Es la visión de lo sagrado; de lo inefable; de la
divinidad.
También Dante, al contemplar el Empíreo, pierde la
vista, aunque después la recobre.
La fuerza del Grial destruye a todos los que
intentan asirlo sin tener la cualificación adecuada.
El exceso que el poder trascendente constituye
para un ser no preparado, hace actuar como fuerza destructora a una fuerza de
vida.
Según la “Continuación” del “Conte” de Chrétien
por Gerbert de Montreuil, Mordrain
construye un altar para el Grial, pero un ángel con una espada flamígera le
impide el acceso a la copa. El ángel, como castigo por su intento, le anuncia
que no podrá morir y que sus heridas permanecerán abiertas hasta la llegada del
caballero que «hará la pregunta».
La Queste
du Graal cuenta que Mordrain se quedó ciego al contemplar lo que ninguna
lengua puede expresar: su tentativa de ver el Grial desencadenó un viento
sobrenatural que le privó de la vista, y en ese estado fue condenado a
permanecer hasta que llegase el héroe que comprendiera el misterio del Grial y
lo sanara.
Wolfram dice que,
para los culpables, el Grial se hace tan pesado que no podrían sostenerlo ni
siquiera todos juntos.
En la Morte
D’Arthur se cuenta que, al observar «una gran claridad, como si todas las
antorchas del mundo se reuniesen en aquella sala», debida al Grial, Lanzarote
se acerca. Una voz le aconseja no entrar, le dice que huya o tendrá que
arrepentirse. Él no obedece y entra. Una llamarada le golpea el rostro.
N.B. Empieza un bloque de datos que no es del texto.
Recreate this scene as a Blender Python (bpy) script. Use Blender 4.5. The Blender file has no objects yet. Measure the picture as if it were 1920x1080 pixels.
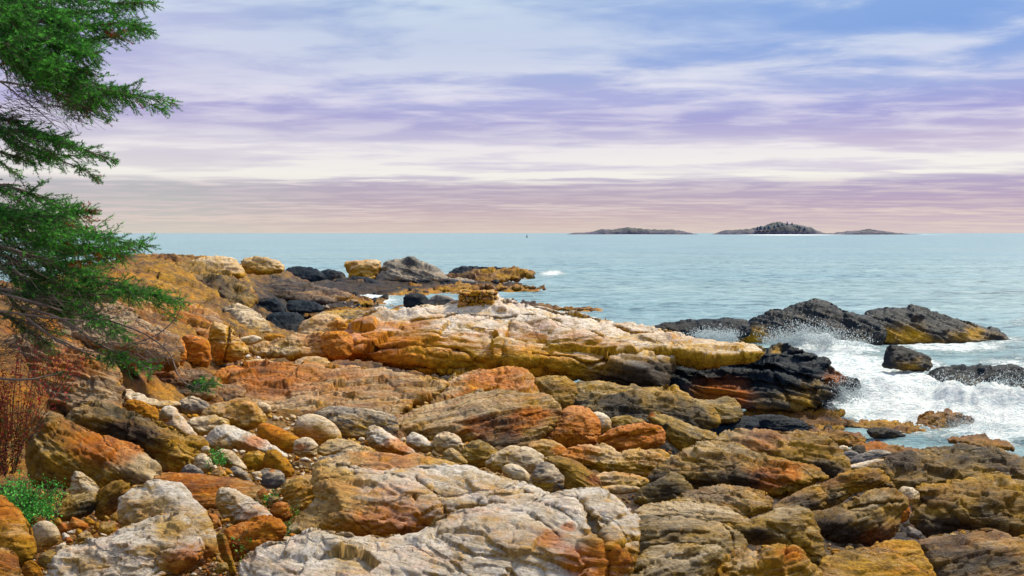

Lanzarote cae al suelo y ya no puede levantarse. Sus compañeros lo creen
muerto, pero un viejo les dice: «En nombre de Dios, ése no está muerto, sino
más lleno de vida que el más poderoso de todos vosotros».
Lanzarote permanece en ese estado de muerte
aparente durante veinticuatro días, y las primeras palabras que luego pronuncia
son: «¿Por qué me habéis despertado? Estaba mucho mejor que ahora».
Ha pasado por un estado iniciático, un estado en
el que la participación en el poder del Grial resulta posible por una
suspensión de la conciencia y de la limitación que ella comporta mientras no se
haya accedido a un estado superior del ser.
Ese trance evita el efecto destructor y
trastornador que provoca la experiencia del «contacto».